* _EXERCISE GOAL_
Beginning with the first line of the data below, reproduce every line unchanged, ending with the line that holds "1.2)).build('cap', M['dark_metal'], h)".

* _SOURCE MATERIAL_

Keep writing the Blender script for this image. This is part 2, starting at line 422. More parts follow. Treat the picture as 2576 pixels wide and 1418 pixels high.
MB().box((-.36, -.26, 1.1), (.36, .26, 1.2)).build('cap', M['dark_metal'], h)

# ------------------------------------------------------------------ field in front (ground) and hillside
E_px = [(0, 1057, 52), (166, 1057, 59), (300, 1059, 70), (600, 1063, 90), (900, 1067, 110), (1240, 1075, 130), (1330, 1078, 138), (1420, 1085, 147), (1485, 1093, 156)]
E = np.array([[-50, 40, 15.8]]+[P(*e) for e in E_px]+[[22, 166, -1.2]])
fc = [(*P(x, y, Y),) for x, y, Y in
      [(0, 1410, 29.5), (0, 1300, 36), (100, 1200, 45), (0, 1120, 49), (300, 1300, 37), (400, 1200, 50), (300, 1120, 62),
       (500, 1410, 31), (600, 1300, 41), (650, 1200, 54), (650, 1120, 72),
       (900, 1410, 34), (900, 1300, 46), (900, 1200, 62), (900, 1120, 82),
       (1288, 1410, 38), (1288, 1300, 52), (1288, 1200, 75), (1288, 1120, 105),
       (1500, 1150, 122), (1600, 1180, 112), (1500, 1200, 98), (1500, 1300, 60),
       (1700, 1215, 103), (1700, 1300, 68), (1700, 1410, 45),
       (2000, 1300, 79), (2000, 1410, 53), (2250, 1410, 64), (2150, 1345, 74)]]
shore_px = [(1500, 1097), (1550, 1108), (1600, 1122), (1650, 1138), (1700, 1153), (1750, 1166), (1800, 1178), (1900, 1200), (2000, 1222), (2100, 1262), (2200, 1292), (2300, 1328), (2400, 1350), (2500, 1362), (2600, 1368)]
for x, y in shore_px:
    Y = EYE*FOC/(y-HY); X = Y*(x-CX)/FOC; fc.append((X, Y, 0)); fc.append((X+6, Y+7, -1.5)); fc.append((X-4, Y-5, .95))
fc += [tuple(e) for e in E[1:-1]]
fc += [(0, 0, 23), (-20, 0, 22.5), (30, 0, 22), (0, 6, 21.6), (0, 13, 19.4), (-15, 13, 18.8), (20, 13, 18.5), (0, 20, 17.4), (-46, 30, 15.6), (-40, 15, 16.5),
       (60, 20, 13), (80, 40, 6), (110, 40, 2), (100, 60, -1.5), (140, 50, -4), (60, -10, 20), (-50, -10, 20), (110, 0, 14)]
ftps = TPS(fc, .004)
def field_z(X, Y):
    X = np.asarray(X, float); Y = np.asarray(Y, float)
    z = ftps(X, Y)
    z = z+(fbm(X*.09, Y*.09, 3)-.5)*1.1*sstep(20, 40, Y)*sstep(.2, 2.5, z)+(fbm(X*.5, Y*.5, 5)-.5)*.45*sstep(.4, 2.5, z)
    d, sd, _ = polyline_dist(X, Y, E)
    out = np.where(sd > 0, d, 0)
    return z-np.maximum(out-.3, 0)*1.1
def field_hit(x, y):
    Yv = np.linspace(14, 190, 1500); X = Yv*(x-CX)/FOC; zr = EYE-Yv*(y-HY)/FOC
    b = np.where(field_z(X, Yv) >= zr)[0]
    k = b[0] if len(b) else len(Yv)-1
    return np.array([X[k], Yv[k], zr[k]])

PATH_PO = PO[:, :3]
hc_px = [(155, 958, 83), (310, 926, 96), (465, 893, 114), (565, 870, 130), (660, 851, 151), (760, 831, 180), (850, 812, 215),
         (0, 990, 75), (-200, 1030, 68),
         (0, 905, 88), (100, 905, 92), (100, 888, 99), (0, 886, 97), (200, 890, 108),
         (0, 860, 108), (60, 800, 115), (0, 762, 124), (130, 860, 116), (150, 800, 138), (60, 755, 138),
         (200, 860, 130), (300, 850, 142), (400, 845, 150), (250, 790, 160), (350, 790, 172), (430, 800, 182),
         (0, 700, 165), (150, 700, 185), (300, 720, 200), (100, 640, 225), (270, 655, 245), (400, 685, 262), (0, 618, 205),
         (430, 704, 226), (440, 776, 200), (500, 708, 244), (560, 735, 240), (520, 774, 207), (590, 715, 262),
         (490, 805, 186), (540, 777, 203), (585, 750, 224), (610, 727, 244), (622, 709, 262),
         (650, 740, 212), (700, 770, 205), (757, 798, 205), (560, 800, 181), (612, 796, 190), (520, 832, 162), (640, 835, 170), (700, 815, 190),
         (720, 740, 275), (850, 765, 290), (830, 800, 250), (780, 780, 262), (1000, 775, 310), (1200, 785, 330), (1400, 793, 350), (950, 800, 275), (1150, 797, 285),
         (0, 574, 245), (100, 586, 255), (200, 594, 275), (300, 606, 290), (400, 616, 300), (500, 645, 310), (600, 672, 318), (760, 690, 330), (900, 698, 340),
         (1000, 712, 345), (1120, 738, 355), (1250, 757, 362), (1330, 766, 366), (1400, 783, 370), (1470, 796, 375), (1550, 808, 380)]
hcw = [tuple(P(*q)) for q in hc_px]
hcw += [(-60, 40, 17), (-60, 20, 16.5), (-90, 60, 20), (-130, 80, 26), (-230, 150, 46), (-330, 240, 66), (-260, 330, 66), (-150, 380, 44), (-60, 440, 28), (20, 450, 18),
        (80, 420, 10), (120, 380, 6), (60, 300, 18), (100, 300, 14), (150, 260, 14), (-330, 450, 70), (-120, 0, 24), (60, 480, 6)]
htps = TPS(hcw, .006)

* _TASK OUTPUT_
Keep writing the Blender script for this image. This is part 2, starting at line 422. More parts follow. Treat the picture as 2576 pixels wide and 1418 pixels high.
MB().box((-.36, -.26, 1.1), (.36, .26, 1.2)).build('cap', M['dark_metal'], h)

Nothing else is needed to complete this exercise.